GIVEN INSTRUCTION: Skip the pictures and extract all of the lines exactly as written.
****
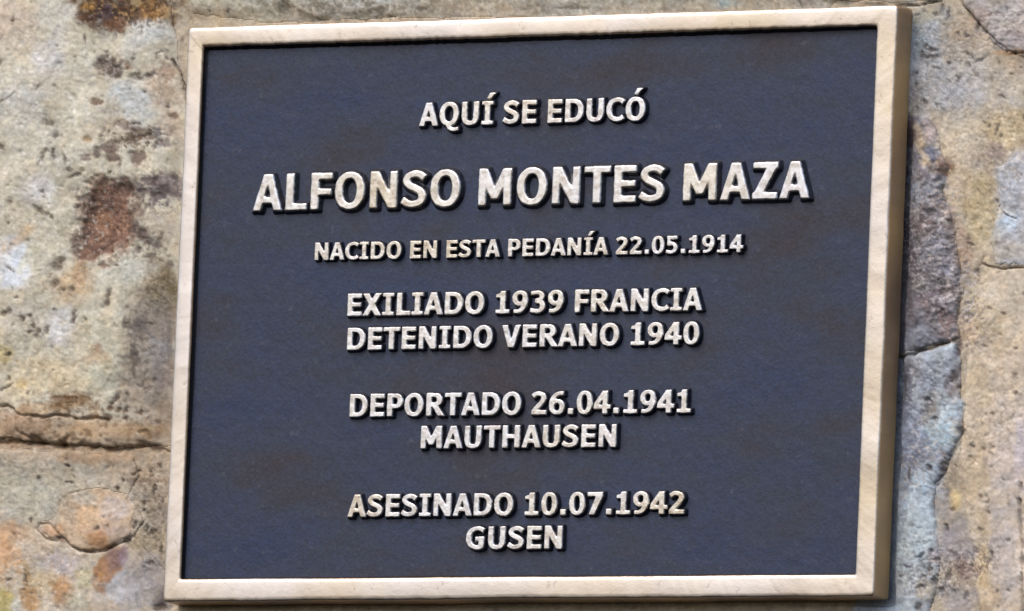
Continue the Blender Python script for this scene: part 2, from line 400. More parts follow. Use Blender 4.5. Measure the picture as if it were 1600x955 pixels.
# --- brown mottles
for (x, y, rx, ry, c) in [(172, 104, 20, 15, (112, 98, 88)), (160, 96, 8, 8, (92, 80, 72)), (180, 112, 12, 8, (96, 82, 74)), (216, 118, 12, 6, (96, 86, 74)), (236, 117, 9, 4, (104, 94, 84)),
                          (200, 105, 7, 6, (150, 130, 112)), (196, 196, 14, 8, (126, 112, 104)), (214, 208, 16, 10, (112, 95, 82)), (230, 213, 14, 5, (108, 94, 82)), (205, 218, 12, 9, (105, 88, 72)),
                          (243, 208, 8, 7, (106, 100, 98)), (170, 232, 13, 8, (104, 86, 78)), (183, 222, 9, 7, (98, 84, 74)), (215, 243, 10, 12, (104, 88, 80)), (175, 247, 10, 7, (98, 80, 74)), (152, 238, 6, 8, (96, 84, 78)),
                          (137, 248, 9, 6, (122, 106, 96)), (135, 218, 8, 5, (150, 124, 84)), (150, 160, 9, 5, (110, 84, 66)), (268, 180, 7, 5, (110, 92, 78)), (260, 112, 10, 12, (160, 140, 120)), (252, 225, 14, 8, (128, 122, 120))]:
    k = blob(x, y, rx, ry, c, .85, 0, .45, .9, 8)
    Hh -= .5 * k
k = blob(162, 345, 44, 62, (118, 88, 72), .95, 18, .22, .55, 20); Hh -= 1.3 * k
for (x, y, rx, ry, c, a) in [(140, 320, 16, 26, (92, 72, 62), .8), (122, 372, 13, 20, (96, 78, 68), .8), (202, 290, 16, 12, (96, 76, 66), .85), (175, 305, 14, 20, (86, 66, 58), .7), (160, 350, 14, 22, (142, 106, 78), .6),
                             (185, 350, 14, 34, (132, 98, 78), .6), (150, 390, 16, 12, (110, 84, 72), .7), (158, 282, 12, 10, (120, 100, 86), .8), (212, 330, 14, 22, (128, 110, 98), .7), (215, 362, 14, 10, (118, 100, 88), .7), (196, 385, 12, 14, (140, 112, 92), .6)]:
    blob(x, y, rx, ry, c, a, 15, .45, .9, 9)
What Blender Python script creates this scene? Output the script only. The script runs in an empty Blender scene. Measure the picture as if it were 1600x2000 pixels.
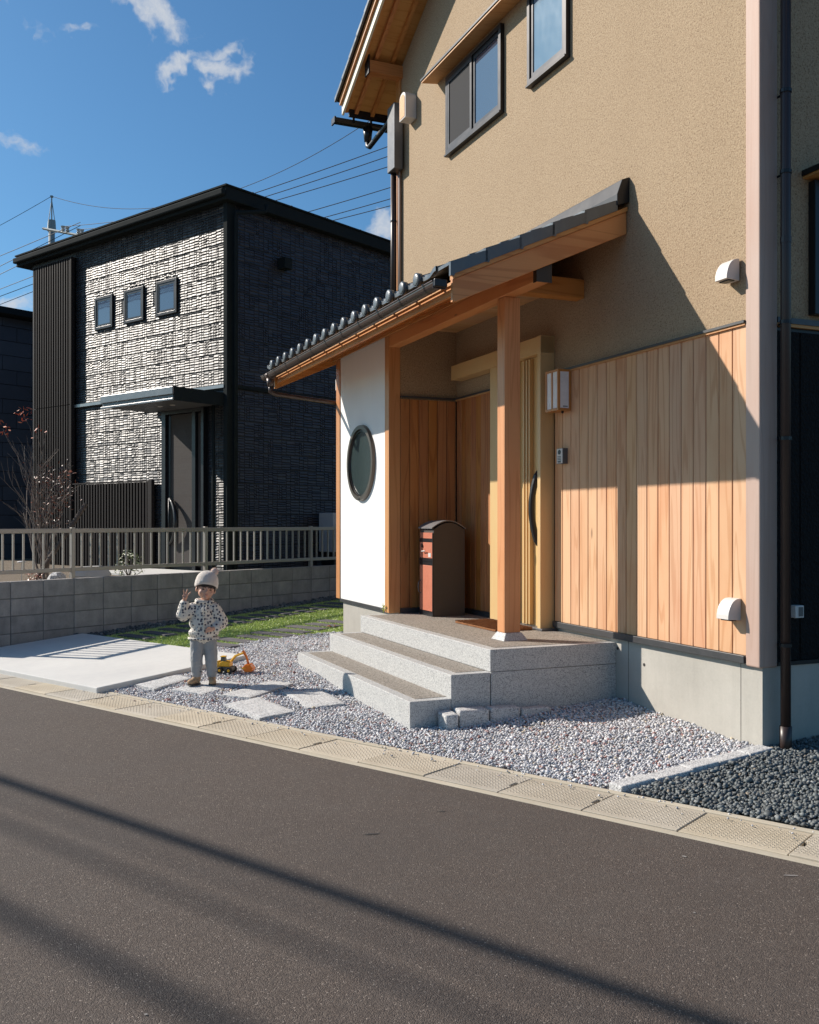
import bpy, bmesh, math, random
import numpy as np
from mathutils import Vector, Matrix, Euler, noise as mnoise
R = math.radians
random.seed(7); rng = np.random.default_rng(7)
sc = bpy.context.scene
col = sc.collection

# ------------------------------------------------------------------ camera, light, sky, exposure
cam_d = bpy.data.cameras.new('camera'); cam = bpy.data.objects.new('camera', cam_d); col.objects.link(cam)
cam.location = (0, 0, 1.4); cam.rotation_euler = (R(90), 0, 0)
cam_d.sensor_fit = 'HORIZONTAL'; cam_d.sensor_width = 36; cam_d.lens = 36 * 1876 / 1600
cam_d.shift_y = 17.5 / 1600; cam_d.clip_end = 2000; cam_d.clip_start = .05
sc.camera = cam
SUN = Vector((-.930 * .845, .3666 * .845, .534)).normalized()
sun_d = bpy.data.lights.new('sun', 'SUN'); sun_d.energy = 5.0; sun_d.angle = R(.53); sun_d.color = (1, .915, .815)
sun = bpy.data.objects.new('sun', sun_d); col.objects.link(sun)
sun.rotation_euler = (-SUN).to_track_quat('-Z', 'Y').to_euler(); sun.location = (-20, 8, 15)
sc.view_settings.view_transform = 'Standard'; sc.view_settings.look = 'None'
sc.view_settings.gamma = 1; sc.view_settings.use_curve_mapping = False
sc.view_settings.exposure = 0.42

class NT:
    """tiny node helper"""
    def __init__(s, tree): s.t = tree; tree.nodes.clear()
    def n(s, typ, ins=None, **props):
        nd = s.t.nodes.new(typ)
        for k, v in props.items(): setattr(nd, k, v)
        for k, v in (ins or {}).items():
            sock = nd.inputs[k]
            if isinstance(v, bpy.types.NodeSocket): s.t.links.new(v, sock)
            else: sock.default_value = v
        return nd
    def math(s, op, a, b=0.0, c=0.0, clamp=False):
        return s.n('ShaderNodeMath', {0: a, 1: b, 2: c}, operation=op, use_clamp=clamp).outputs[0]
    def vmath(s, op, a, b=(0, 0, 0), out=0):
        return s.n('ShaderNodeVectorMath', {0: a, 1: b}, operation=op).outputs[out]
    def mix(s, f, a, b, mode='MIX'):
        nd = s.n('ShaderNodeMix', data_type='RGBA', blend_type=mode)
        for i, v in ((0, f), (6, a), (7, b)):
            if isinstance(v, bpy.types.NodeSocket): s.t.links.new(v, nd.inputs[i])
            else: nd.inputs[i].default_value = v if i == 0 else (*v[:3], 1)
        return nd.outputs[2]
    def ramp(s, f, stops, interp='LINEAR'):
        nd = s.n('ShaderNodeValToRGB', {0: f}); cr = nd.color_ramp; cr.interpolation = interp
        while len(cr.elements) < len(stops): cr.elements.new(.5)
        for e, (p, c) in zip(cr.elements, stops):
            e.position = p; e.color = (*c, 1) if len(c) == 3 else c
        return nd.outputs[0]
    def noise(s, vec, scale, detail=2, rough=.5, dist=0, out=0):
        return s.n('ShaderNodeTexNoise', {'Vector': vec, 'Scale': scale, 'Detail': detail, 'Roughness': rough, 'Distortion': dist}).outputs[out]
    def maprange(s, v, a, b, c=0, d=1, typ='LINEAR'):
        return s.n('ShaderNodeMapRange', {0: v, 1: a, 2: b, 3: c, 4: d}, interpolation_type=typ).outputs[0]
    def bump(s, h, strength=.3, dist=.01, normal=None):
        ins = {'Strength': strength, 'Distance': dist, 'Height': h}
        if normal is not None: ins['Normal'] = normal
        return s.n('ShaderNodeBump', ins).outputs[0]
    def out(s, color, rough=.6, normal=None, **extra):
        ins = {'Base Color': color if isinstance(color, bpy.types.NodeSocket) else (*color, 1), 'Roughness': rough}
        if normal is not None: ins['Normal'] = normal
        ins.update(extra)
        p = s.n('ShaderNodeBsdfPrincipled', ins)
        o = s.n('ShaderNodeOutputMaterial', {0: p.outputs[0]})
        return p
    def obj(s): return s.n('ShaderNodeTexCoord').outputs['Object']
    def rand(s): return s.n('ShaderNodeObjectInfo').outputs['Random']
    def mapv(s, vec, loc=(0, 0, 0), rot=(0, 0, 0), scale=(1, 1, 1), typ='POINT'):
        return s.n('ShaderNodeMapping', {'Vector': vec, 'Location': loc, 'Rotation': rot, 'Scale': scale}, vector_type=typ).outputs[0]

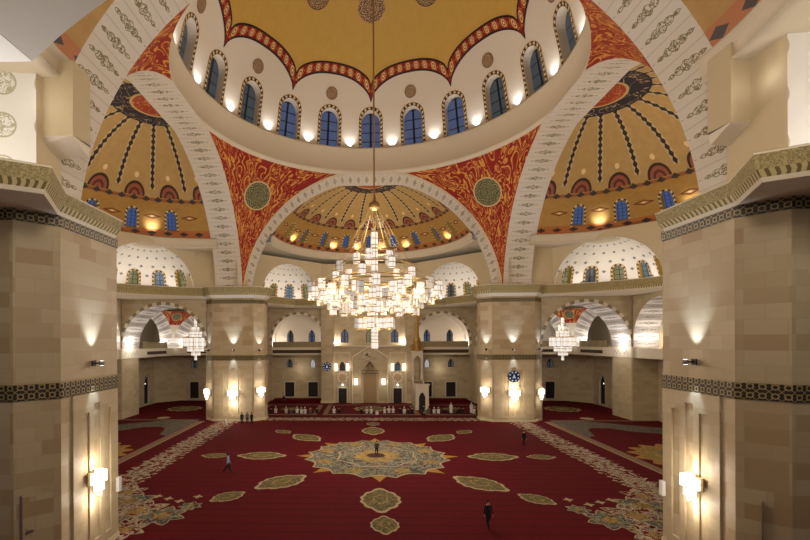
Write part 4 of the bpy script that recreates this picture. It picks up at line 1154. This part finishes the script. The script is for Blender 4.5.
****
SOLUTION FOR THIS PROBLEM:
Continue the Blender Python script for this scene: part 2, from line 400. More parts follow. Use Blender 4.5. Measure the picture as if it were 1600x955 pixels.
# --- brown mottles
for (x, y, rx, ry, c) in [(172, 104, 20, 15, (112, 98, 88)), (160, 96, 8, 8, (92, 80, 72)), (180, 112, 12, 8, (96, 82, 74)), (216, 118, 12, 6, (96, 86, 74)), (236, 117, 9, 4, (104, 94, 84)),
                          (200, 105, 7, 6, (150, 130, 112)), (196, 196, 14, 8, (126, 112, 104)), (214, 208, 16, 10, (112, 95, 82)), (230, 213, 14, 5, (108, 94, 82)), (205, 218, 12, 9, (105, 88, 72)),
                          (243, 208, 8, 7, (106, 100, 98)), (170, 232, 13, 8, (104, 86, 78)), (183, 222, 9, 7, (98, 84, 74)), (215, 243, 10, 12, (104, 88, 80)), (175, 247, 10, 7, (98, 80, 74)), (152, 238, 6, 8, (96, 84, 78)),
                          (137, 248, 9, 6, (122, 106, 96)), (135, 218, 8, 5, (150, 124, 84)), (150, 160, 9, 5, (110, 84, 66)), (268, 180, 7, 5, (110, 92, 78)), (260, 112, 10, 12, (160, 140, 120)), (252, 225, 14, 8, (128, 122, 120))]:
    k = blob(x, y, rx, ry, c, .85, 0, .45, .9, 8)
    Hh -= .5 * k
k = blob(162, 345, 44, 62, (118, 88, 72), .95, 18, .22, .55, 20); Hh -= 1.3 * k
for (x, y, rx, ry, c, a) in [(140, 320, 16, 26, (92, 72, 62), .8), (122, 372, 13, 20, (96, 78, 68), .8), (202, 290, 16, 12, (96, 76, 66), .85), (175, 305, 14, 20, (86, 66, 58), .7), (160, 350, 14, 22, (142, 106, 78), .6),
                             (185, 350, 14, 34, (132, 98, 78), .6), (150, 390, 16, 12, (110, 84, 72), .7), (158, 282, 12, 10, (120, 100, 86), .8), (212, 330, 14, 22, (128, 110, 98), .7), (215, 362, 14, 10, (118, 100, 88), .7), (196, 385, 12, 14, (140, 112, 92), .6)]:
    blob(x, y, rx, ry, c, a, 15, .45, .9, 9)
What Blender Python script creates this scene? Output the script only. The script runs in an empty Blender scene. Measure the picture as if it were 1600x2000 pixels.
import bpy, bmesh, math, random
import numpy as np
from mathutils import Vector, Matrix, Euler, noise as mnoise
R = math.radians
random.seed(7); rng = np.random.default_rng(7)
sc = bpy.context.scene
col = sc.collection

# ------------------------------------------------------------------ camera, light, sky, exposure
cam_d = bpy.data.cameras.new('camera'); cam = bpy.data.objects.new('camera', cam_d); col.objects.link(cam)
cam.location = (0, 0, 1.4); cam.rotation_euler = (R(90), 0, 0)
cam_d.sensor_fit = 'HORIZONTAL'; cam_d.sensor_width = 36; cam_d.lens = 36 * 1876 / 1600
cam_d.shift_y = 17.5 / 1600; cam_d.clip_end = 2000; cam_d.clip_start = .05
sc.camera = cam
SUN = Vector((-.930 * .845, .3666 * .845, .534)).normalized()
sun_d = bpy.data.lights.new('sun', 'SUN'); sun_d.energy = 5.0; sun_d.angle = R(.53); sun_d.color = (1, .915, .815)
sun = bpy.data.objects.new('sun', sun_d); col.objects.link(sun)
sun.rotation_euler = (-SUN).to_track_quat('-Z', 'Y').to_euler(); sun.location = (-20, 8, 15)
sc.view_settings.view_transform = 'Standard'; sc.view_settings.look = 'None'
sc.view_settings.gamma = 1; sc.view_settings.use_curve_mapping = False
sc.view_settings.exposure = 0.42

class NT:
    """tiny node helper"""
    def __init__(s, tree): s.t = tree; tree.nodes.clear()
    def n(s, typ, ins=None, **props):
        nd = s.t.nodes.new(typ)
        for k, v in props.items(): setattr(nd, k, v)
        for k, v in (ins or {}).items():
            sock = nd.inputs[k]
            if isinstance(v, bpy.types.NodeSocket): s.t.links.new(v, sock)
            else: sock.default_value = v
        return nd
    def math(s, op, a, b=0.0, c=0.0, clamp=False):
        return s.n('ShaderNodeMath', {0: a, 1: b, 2: c}, operation=op, use_clamp=clamp).outputs[0]
    def vmath(s, op, a, b=(0, 0, 0), out=0):
        return s.n('ShaderNodeVectorMath', {0: a, 1: b}, operation=op).outputs[out]
    def mix(s, f, a, b, mode='MIX'):
        nd = s.n('ShaderNodeMix', data_type='RGBA', blend_type=mode)
        for i, v in ((0, f), (6, a), (7, b)):
            if isinstance(v, bpy.types.NodeSocket): s.t.links.new(v, nd.inputs[i])
            else: nd.inputs[i].default_value = v if i == 0 else (*v[:3], 1)
        return nd.outputs[2]
    def ramp(s, f, stops, interp='LINEAR'):
        nd = s.n('ShaderNodeValToRGB', {0: f}); cr = nd.color_ramp; cr.interpolation = interp
        while len(cr.elements) < len(stops): cr.elements.new(.5)
        for e, (p, c) in zip(cr.elements, stops):
            e.position = p; e.color = (*c, 1) if len(c) == 3 else c
        return nd.outputs[0]
    def noise(s, vec, scale, detail=2, rough=.5, dist=0, out=0):
        return s.n('ShaderNodeTexNoise', {'Vector': vec, 'Scale': scale, 'Detail': detail, 'Roughness': rough, 'Distortion': dist}).outputs[out]
    def maprange(s, v, a, b, c=0, d=1, typ='LINEAR'):
        return s.n('ShaderNodeMapRange', {0: v, 1: a, 2: b, 3: c, 4: d}, interpolation_type=typ).outputs[0]
    def bump(s, h, strength=.3, dist=.01, normal=None):
        ins = {'Strength': strength, 'Distance': dist, 'Height': h}
        if normal is not None: ins['Normal'] = normal
        return s.n('ShaderNodeBump', ins).outputs[0]
    def out(s, color, rough=.6, normal=None, **extra):
        ins = {'Base Color': color if isinstance(color, bpy.types.NodeSocket) else (*color, 1), 'Roughness': rough}
        if normal is not None: ins['Normal'] = normal
        ins.update(extra)
        p = s.n('ShaderNodeBsdfPrincipled', ins)
        o = s.n('ShaderNodeOutputMaterial', {0: p.outputs[0]})
        return p
    def obj(s): return s.n('ShaderNodeTexCoord').outputs['Object']
    def rand(s): return s.n('ShaderNodeObjectInfo').outputs['Random']
    def mapv(s, vec, loc=(0, 0, 0), rot=(0, 0, 0), scale=(1, 1, 1), typ='POINT'):
        return s.n('ShaderNodeMapping', {'Vector': vec, 'Location': loc, 'Rotation': rot, 'Scale': scale}, vector_type=typ).outputs[0]

Write part 4 of the bpy script that recreates this picture. It picks up at line 1154. This part finishes the script. The script is for Blender 4.5.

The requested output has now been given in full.